DATA TO USE:
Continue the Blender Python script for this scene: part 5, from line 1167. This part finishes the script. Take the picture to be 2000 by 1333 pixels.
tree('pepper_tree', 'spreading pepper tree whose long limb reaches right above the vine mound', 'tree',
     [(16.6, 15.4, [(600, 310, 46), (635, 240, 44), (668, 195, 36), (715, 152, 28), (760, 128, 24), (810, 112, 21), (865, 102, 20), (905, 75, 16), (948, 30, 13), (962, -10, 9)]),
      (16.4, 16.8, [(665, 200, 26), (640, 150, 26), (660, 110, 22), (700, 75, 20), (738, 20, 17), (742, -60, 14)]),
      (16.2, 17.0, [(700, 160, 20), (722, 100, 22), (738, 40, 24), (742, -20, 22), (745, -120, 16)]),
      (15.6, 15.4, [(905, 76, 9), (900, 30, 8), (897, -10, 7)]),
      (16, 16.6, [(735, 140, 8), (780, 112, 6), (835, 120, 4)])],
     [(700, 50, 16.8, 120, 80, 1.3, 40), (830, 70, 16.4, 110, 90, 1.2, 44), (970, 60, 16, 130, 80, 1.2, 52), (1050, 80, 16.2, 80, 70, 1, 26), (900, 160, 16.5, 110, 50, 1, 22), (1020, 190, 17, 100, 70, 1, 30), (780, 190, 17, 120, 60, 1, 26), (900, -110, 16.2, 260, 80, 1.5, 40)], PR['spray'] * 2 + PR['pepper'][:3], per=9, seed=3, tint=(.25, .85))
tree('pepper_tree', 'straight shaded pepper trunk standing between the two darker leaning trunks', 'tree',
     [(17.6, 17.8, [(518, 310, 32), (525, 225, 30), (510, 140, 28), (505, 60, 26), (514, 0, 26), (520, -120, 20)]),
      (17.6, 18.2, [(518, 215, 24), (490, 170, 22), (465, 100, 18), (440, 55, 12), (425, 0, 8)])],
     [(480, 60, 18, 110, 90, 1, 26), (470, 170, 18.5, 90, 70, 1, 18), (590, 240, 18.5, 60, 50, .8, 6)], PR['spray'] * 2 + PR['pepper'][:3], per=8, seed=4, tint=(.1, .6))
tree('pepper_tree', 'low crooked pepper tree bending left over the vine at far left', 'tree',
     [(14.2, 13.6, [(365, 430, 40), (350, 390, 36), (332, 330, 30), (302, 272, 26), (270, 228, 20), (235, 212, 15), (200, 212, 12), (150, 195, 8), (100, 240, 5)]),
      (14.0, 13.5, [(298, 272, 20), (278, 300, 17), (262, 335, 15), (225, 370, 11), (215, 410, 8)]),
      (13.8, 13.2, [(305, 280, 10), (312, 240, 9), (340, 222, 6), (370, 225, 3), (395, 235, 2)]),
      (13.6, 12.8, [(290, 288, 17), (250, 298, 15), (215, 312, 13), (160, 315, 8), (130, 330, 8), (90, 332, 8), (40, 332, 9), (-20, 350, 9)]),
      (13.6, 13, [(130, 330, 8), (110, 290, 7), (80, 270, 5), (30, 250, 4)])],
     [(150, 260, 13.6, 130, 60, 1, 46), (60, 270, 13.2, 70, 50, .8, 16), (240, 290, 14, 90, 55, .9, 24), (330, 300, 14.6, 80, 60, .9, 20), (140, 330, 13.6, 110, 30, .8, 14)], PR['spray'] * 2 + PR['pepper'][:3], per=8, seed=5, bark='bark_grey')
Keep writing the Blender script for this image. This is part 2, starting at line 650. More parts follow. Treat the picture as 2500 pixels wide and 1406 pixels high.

WORK REQUIRED: Print all of the entries again, exactly as written.

FINAL ANSWER:
Continue the Blender Python script for this scene: part 5, from line 1167. This part finishes the script. Take the picture to be 2000 by 1333 pixels.
tree('pepper_tree', 'spreading pepper tree whose long limb reaches right above the vine mound', 'tree',
     [(16.6, 15.4, [(600, 310, 46), (635, 240, 44), (668, 195, 36), (715, 152, 28), (760, 128, 24), (810, 112, 21), (865, 102, 20), (905, 75, 16), (948, 30, 13), (962, -10, 9)]),
      (16.4, 16.8, [(665, 200, 26), (640, 150, 26), (660, 110, 22), (700, 75, 20), (738, 20, 17), (742, -60, 14)]),
      (16.2, 17.0, [(700, 160, 20), (722, 100, 22), (738, 40, 24), (742, -20, 22), (745, -120, 16)]),
      (15.6, 15.4, [(905, 76, 9), (900, 30, 8), (897, -10, 7)]),
      (16, 16.6, [(735, 140, 8), (780, 112, 6), (835, 120, 4)])],
     [(700, 50, 16.8, 120, 80, 1.3, 40), (830, 70, 16.4, 110, 90, 1.2, 44), (970, 60, 16, 130, 80, 1.2, 52), (1050, 80, 16.2, 80, 70, 1, 26), (900, 160, 16.5, 110, 50, 1, 22), (1020, 190, 17, 100, 70, 1, 30), (780, 190, 17, 120, 60, 1, 26), (900, -110, 16.2, 260, 80, 1.5, 40)], PR['spray'] * 2 + PR['pepper'][:3], per=9, seed=3, tint=(.25, .85))
tree('pepper_tree', 'straight shaded pepper trunk standing between the two darker leaning trunks', 'tree',
     [(17.6, 17.8, [(518, 310, 32), (525, 225, 30), (510, 140, 28), (505, 60, 26), (514, 0, 26), (520, -120, 20)]),
      (17.6, 18.2, [(518, 215, 24), (490, 170, 22), (465, 100, 18), (440, 55, 12), (425, 0, 8)])],
     [(480, 60, 18, 110, 90, 1, 26), (470, 170, 18.5, 90, 70, 1, 18), (590, 240, 18.5, 60, 50, .8, 6)], PR['spray'] * 2 + PR['pepper'][:3], per=8, seed=4, tint=(.1, .6))
tree('pepper_tree', 'low crooked pepper tree bending left over the vine at far left', 'tree',
     [(14.2, 13.6, [(365, 430, 40), (350, 390, 36), (332, 330, 30), (302, 272, 26), (270, 228, 20), (235, 212, 15), (200, 212, 12), (150, 195, 8), (100, 240, 5)]),
      (14.0, 13.5, [(298, 272, 20), (278, 300, 17), (262, 335, 15), (225, 370, 11), (215, 410, 8)]),
      (13.8, 13.2, [(305, 280, 10), (312, 240, 9), (340, 222, 6), (370, 225, 3), (395, 235, 2)]),
      (13.6, 12.8, [(290, 288, 17), (250, 298, 15), (215, 312, 13), (160, 315, 8), (130, 330, 8), (90, 332, 8), (40, 332, 9), (-20, 350, 9)]),
      (13.6, 13, [(130, 330, 8), (110, 290, 7), (80, 270, 5), (30, 250, 4)])],
     [(150, 260, 13.6, 130, 60, 1, 46), (60, 270, 13.2, 70, 50, .8, 16), (240, 290, 14, 90, 55, .9, 24), (330, 300, 14.6, 80, 60, .9, 20), (140, 330, 13.6, 110, 30, .8, 14)], PR['spray'] * 2 + PR['pepper'][:3], per=8, seed=5, bark='bark_grey')
Keep writing the Blender script for this image. This is part 2, starting at line 650. More parts follow. Treat the picture as 2500 pixels wide and 1406 pixels high.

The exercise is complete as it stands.